“We’ve got the vision, now let’s have some fun”, cantavano gli MGMT in “Time To Pretend”. Un verso, che sembra adattarsi perfettamente al ritorno discografico di Grimes, che di visioni ne ha avute – e provocate – più d’una e che, archiviato il lisergico effluvio sperimentale di “Visions”, è riemersa dallo studio con un album fluido, orecchiabile e ricco di intriganti particolari. Scevri dai momenti di pesantezza, che qua e là rallentavano i lavori precedenti, i 14 brani di “Art Angels”, infatti, si fanno ascoltare tutti d’un fiato.
Idee chiarissime per la musicista e produttrice canadese che, come di consueto, ha gestito tutte le fasi della lavorazione di un disco, il quarto in carriera, col quale dimostra di avere trovato la perfetta alchimia tra forma e sostanza. Sono tante le differenze che lo separano dai suoi altri lavori – la ripresa in “World Princess part II” del titolo di un brano di “Halfaxa” suona in questo senso piuttosto significativa -, a partire da una vocalità più solida, corposa e che rispetto al passato si allunga anche verso una tessitura più grave. Lo si sente subito dopo i vocalizzi del brano di apertura, “Laughing And Not Being Normal”, quasi un carol, in “California”, prima chicca electro pop del disco, che ne testimonia anche la maggior pulizia nella scrittura. In “Art Angels” ogni elemento è esattamente dove dovrebbe essere e la ricchezza e stratificazione degli arrangiamenti, che assieme ai dettagli dei campionamenti usati per le ritmiche lo rendono un album non solo bello da ballare, ma fantastico da ascoltare (…ballando), non cedono mai a barocchismi di sorta.

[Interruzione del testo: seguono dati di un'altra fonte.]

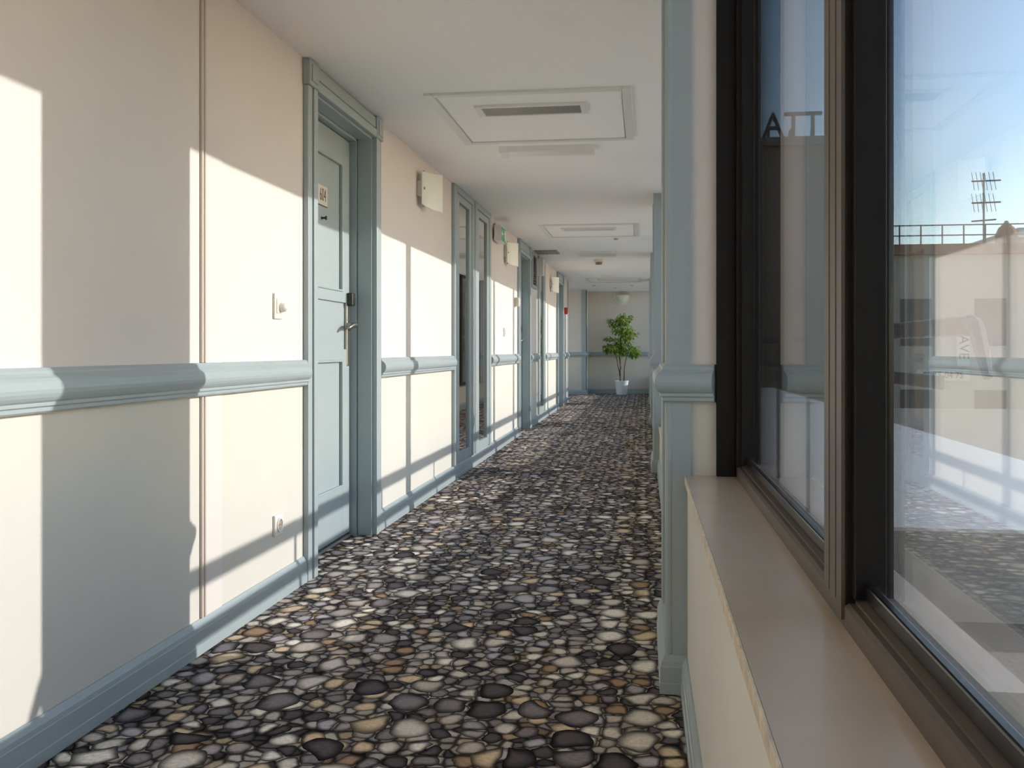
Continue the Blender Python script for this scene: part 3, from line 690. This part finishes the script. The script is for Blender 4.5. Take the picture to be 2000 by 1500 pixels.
clusters = [(0.06, 0.0, 1.72, 0.17, 0.12, 90), (-0.17, 0.0, 1.63, 0.15, 0.10, 70), (0.0, 0.0, 1.48, 0.22, 0.15, 120), (0.20, 0.0, 1.38, 0.15, 0.13, 70), (-0.26, 0.0, 1.26, 0.14, 0.06, 40),
            (-0.20, 0.0, 1.05, 0.20, 0.12, 110), (0.05, 0.0, 1.18, 0.18, 0.16, 100), (0.20, 0.0, 0.98, 0.19, 0.14, 120), (-0.05, -0.05, 1.0, 0.14, 0.12, 50), (0.30, 0, 0.93, 0.10, 0.10, 40), (-0.34, 0, 1.02, 0.08, 0.08, 30)]
for cx, cy, cz, rx, rz, n in clusters:
    for _ in range(int(n * 1.7)):
        while True:
            p = Vector((rnd.uniform(-1, 1), rnd.uniform(-1, 1), rnd.uniform(-1, 1)))
            if p.length < 1: break
        c = Vector((PX + cx + p.x * rx, PY + cy + p.y * min(rx, 0.2), cz + p.z * rz))
        d = Vector((p.x + rnd.uniform(-.5, .5), p.y + rnd.uniform(-.5, .5), rnd.uniform(-1.0, 0.15))).normalized()
        w = d.cross(Vector((rnd.uniform(-.4, .4), rnd.uniform(-.4, .4), 1))).normalized(); nn = w.cross(d)
        ln, wd = rnd.uniform(0.06, 0.095), rnd.uniform(0.014, 0.021)
        pts = [c, c + d * ln * .35 + w * wd + nn * .006, c + d * ln * .75 + w * wd * .7, c + d * ln - nn * .01, c + d * ln * .75 - w * wd * .7, c + d * ln * .35 - w * wd + nn * .006]
        mid = [c + d * ln * .35 - nn * .004, c + d * ln * .75 - nn * .005]
        v = [b_.verts.new(q) for q in pts]; mm = [b_.verts.new(q) for q in mid]
        b_.faces.new((v[0], v[1], mm[0])); b_.faces.new((v[0], mm[0], v[5])); b_.faces.new((v[1], v[2], mm[1], mm[0])); b_.faces.new((v[5], mm[0], mm[1], v[4])); b_.faces.new((v[2], v[3], mm[1])); b_.faces.new((v[4], mm[1], v[3]))
me = bpy.data.meshes.new('foliage'); b_.to_mesh(me); b_.free(); me.materials.append(LEAF)
o = bpy.data.objects.new('foliage', me); COL.objects.link(o); o['kind'] = 'stuff'; put(o, t)

# ------------------------------------------------------------------ outside: terrace, railing, roofs, city
bm = bmesh.new(); box(bm, 0.345, 1.15, 3.0, 26, -0.5, -0.02); o = obj('terrace_slab', bm, CONC); structure(o)
bm = bmesh.new(); box(bm, 0.345, 3.4, 5.6, 26, -0.02, 0.0); structure(obj('bounce_paving', bm, mat('bounce_white', (0.80, 0.78, 0.74), 0.8, var=0.04, vscale=3)))  # pale paving added to bounce sunlight up onto the ceiling
bm = bmesh.new(); box(bm, 1.15, 3.4, 5.6, 26, -0.52, -0.02); structure(obj('bounce_paving_base', bm, CONC))  # base under the added bounce paving
bm = bmesh.new(); box(bm, 0.345, 14, -14, 26, -0.75, -0.52); o = obj('gravel_roof', bm, GRAVEL); structure(o)
bm = bmesh.new(); box(bm, -250, 260, -60, 330, -20.2, -20.0); structure(obj('city_ground', bm, CITY))
RX = 1.0
t = empty('terrace_railing', (RX, 3.1, -0.02)); tag(t, 'metal terrace railing outside the windows casting shadow lines on wall', 'railing')
b_ = bmesh.new(); box(b_, RX - 0.02, RX + 0.02, 3.07, 22.5, 1.045, 1.108, 0.006); put(obj('top_rail', b_, RAILM), t)
b_ = bmesh.new(); box(b_, RX - 0.015, RX + 0.015, 3.4, 22.5, 0.865, 0.915, 0.004); put(obj('lower_rail', b_, RAILM), t)
b_ = bmesh.new(); tube(b_, [(RX, 3.09, 1.085), (RX, 3.05, 1.07), (RX, 3.0, 1.0), (RX, 2.95, 0.92)], [0.028, 0.026, 0.024, 0.014], 8); put(obj('rail_end', b_, RAILM), t)
me = None
for i in range(13):
    if me is None:
        b_ = bmesh.new(); box(b_, -0.010, 0.010, -0.010, 0.010, -0.02, 1.05); o = obj('post', b_, RAILM); me = o.data
    else:
        o = bpy.data.objects.new('post', me); COL.objects.link(o)
    o.location = (RX, 4.70 + i * 1.333, 0); put(o, t)

def building(name, x0, x1, y0, y1, ztop, m, label, win=True, roof=None):
    t = empty(name, ((x0 + x1) / 2, (y0 + y1) / 2, -20)); tag(t, label, 'building')
    b_ = bmesh.new(); box(b_, x0, x1, y0, y1, -20, ztop); put(obj('walls', b_, m), t)
    b_ = bmesh.new(); box(b_, x0 - 0.25, x1 + 0.25, y0 - 0.25, y1 + 0.25, ztop, ztop + 0.35); put(obj('cornice', b_, roof or m), t)
    if win:
        me = None
        zz = ztop - 2.3
        while zz > -6:
            nx = max(2, int((x1 - x0) / 2.4))
            for k in range(nx):
                xx = x0 + (x1 - x0) * (k + 0.5) / nx
                if me is None:
                    b_ = bmesh.new(); box(b_, -0.5, 0.5, -0.04, 0.04, -0.8, 0.8); o = obj('window', b_, WGLASS); me = o.data
                else:
                    o = bpy.data.objects.new('window', me); COL.objects.link(o)
                o.location = (xx, y0 - 0.01, zz); put(o, t)
            zz -= 3.1
    return t
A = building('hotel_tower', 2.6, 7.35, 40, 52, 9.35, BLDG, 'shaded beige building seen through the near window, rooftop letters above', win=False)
mw = Matrix.Translation((6.15, 41, 10.42)) @ Matrix.Rotation(PI / 2, 4, 'X')
sg = empty('rooftop_letters', (5.5, 41, 9.7)); tag(sg, 'dark rooftop letters ATT standing on the shaded building', 'sign')
o = text_mesh('letters', 'ATT', 1.45, 0.10, LETT, sg, mw, sx=0.9)
b_ = bmesh.new(); box(b_, 4.9, 7.3, 40.95, 41.05, 9.7, 9.9)
for xx in (5.2, 6.1, 7.0): box(b_, xx - 0.04, xx + 0.04, 41.05, 41.5, 9.7, 10.3)
put(obj('sign_frame', b_, LETT), sg)
C1 = building('apartment_block', 8.0, 12.8, 34, 44, 4.25, BLDG2, 'cream apartment block with roof railing seen through the right pane', win=True, roof=ROOF)
C2 = building('stair_tower', 13.4, 15.8, 36, 44, 5.0, BLDG3, 'pale stair tower with flat overhanging roof, right of the antenna', win=False)
C3 = building('low_house', 16.5, 30, 36, 46, 3.7, BLDG2, 'low tiled house right of the stair tower', win=True, roof=ROOF)
C4 = building('distant_block', -12, 1.6, 60, 75, 4.0, BLDG2, 'distant low block straight beyond the corridor end', win=True)
# roof railing on the apartment block
t = empty('roof_railing', (10.5, 34.3, 4.6)); tag(t, 'thin roof railing along the cream apartment block', 'railing')
for z in (4.95, 5.3):
    b_ = bmesh.new(); box(b_, 8.0, 13.0, 34.28, 34.32, z - 0.02, z + 0.02); put(obj('rail', b_, RAILM), t)
me = None
for i in range(8):
    if me is None:
        b_ = bmesh.new(); box(b_, -0.02, 0.02, -0.02, 0.02, 0, 0.72); o = obj('post', b_, RAILM); me = o.data
    else:
        o = bpy.data.objects.new('post', me); COL.objects.link(o)
    o.location = (8.05 + i * 0.7, 34.3, 4.6); put(o, t)
# antenna mast
t = empty('tv_antenna', (11.6, 34.6, 4.6)); tag(t, 'rooftop television antenna mast with two yagi arrays', 'antenna')
b_ = bmesh.new(); tube(b_, [(11.6, 34.6, 4.6), (11.6, 34.6, 7.1)], 0.035, 8); put(obj('mast', b_, RAILM), t)
for z in (6.85, 6.1):
    b_ = bmesh.new(); tube(b_, [(11.2, 34.6, z - 0.02), (12.15, 34.6, z)], 0.03, 6)
    for k in range(6):
        xx = 11.25 + k * 0.14
        tube(b_, [(xx, 34.45, z - 0.35), (xx, 34.75, z + 0.32)], 0.012, 5)
    put(obj('yagi', b_, RAILM), t)
b_ = bmesh.new(); tube(b_, [(11.2, 34.6, 5.45), (12.0, 34.6, 5.5)], 0.03, 6); put(obj('crossbar', b_, RAILM), t)
# domed chimney
t = empty('chimney', (12.75, 35, 4.6)); tag(t, 'small domed chimney between antenna and stair tower', 'chimney')
b_ = bmesh.new(); box(b_, 12.2, 12.75, 34.7, 35.3, 4.62, 4.95); put(obj('stack', b_, BLDG), t)
b_ = bmesh.new(); lathe(b_, [(0.36, 4.95), (0.34, 5.05), (0.26, 5.25), (0.10, 5.40), (0.05, 5.5), (0, 5.5)], (12.475, 35, 0), 'z', 16); put(obj('cap', b_, ROOF), t)
# sign on the apartment block
t = empty('shop_sign', (9.9, 33.9, 0.9)); tag(t, 'white sign panel with AVE lettering and phone number on the cream block', 'sign')
b_ = bmesh.new(); box(b_, 9.2, 10.9, 33.86, 33.96, -0.05, 0.35); put(obj('number_board', b_, BLDG3), t)
b_ = bmesh.new(); box(b_, 10.5, 10.9, 33.86, 33.96, 0.45, 1.75); put(obj('name_board', b_, BLDG3), t)
RXm = Matrix.Rotation(PI / 2, 4, 'X')
text_mesh('number_text', '89 15 04 75', 0.30, 0.01, INK, t, Matrix.Translation((10.05, 33.84, 0.15)) @ RXm, sx=0.9)
text_mesh('name_text', 'AVE', 0.46, 0.01, INK, t, Matrix.Translation((10.7, 33.84, 1.1)) @ RXm @ Matrix.Rotation(-PI / 2, 4, 'Z'), sx=1.0)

Gli zuccherini disseminati con abbondanza da Clair Boucher (nome di battesimo dell’artista) nel disco sono i synth anni 80 di “Flesh Without Blood”, primo singolo estratto dall’album e perla synth pop che ricorda i Goldfrapp di “Head First”; le chitarre di “Belly Of the Beat”, dove invece si sentono nella voce, ma non solo, gli echi della Kate Bush di “The Sensual World”, e quelle 90s di “Artangels” e “Pin”, un pezzo in cui l’atmosfera ovattata della strofa si apre nel trasporto della ritmica d’n’b di un chorus piacevolmente arioso; e la breve frase di synth di “Realiti”, in grado di creare dipendenza per tutti i 5:07 minuti del brano e oltre, ma che Grimes offre con parsimonia, abilmente disattendendo le aspettative dell’ascoltatore (ed è lì che scatta l’addiction) e dando vita ad uno dei brani più belli del disco. E poi ci sono i cori da cheerleader di “Kill V. Maim”, i violini a sorpresa di “Venus Fly” ft. Janelle Monáe uno dei pezzi più raffinatamente tamarri del disco assieme all’altra collaborazione inclusa, quella con la rapper taiwanese Aristophanes in “SCREAM”. Roba che nemmeno nei peggiori bar di Caracas, ma che seguita dalla ballata “Life In The Vivid Dream” conferisce ulteriore varietà ad un lavoro piacevolmente mosso per vocazione e che trova il suo minimo comune denominatore in un gusto per la melodia orecchiabile, ma mai banale o stucchevole. Un compendio storicamente aggiornato di 35 anni di pop partorito dalla mente di una musicista estremamente intelligente.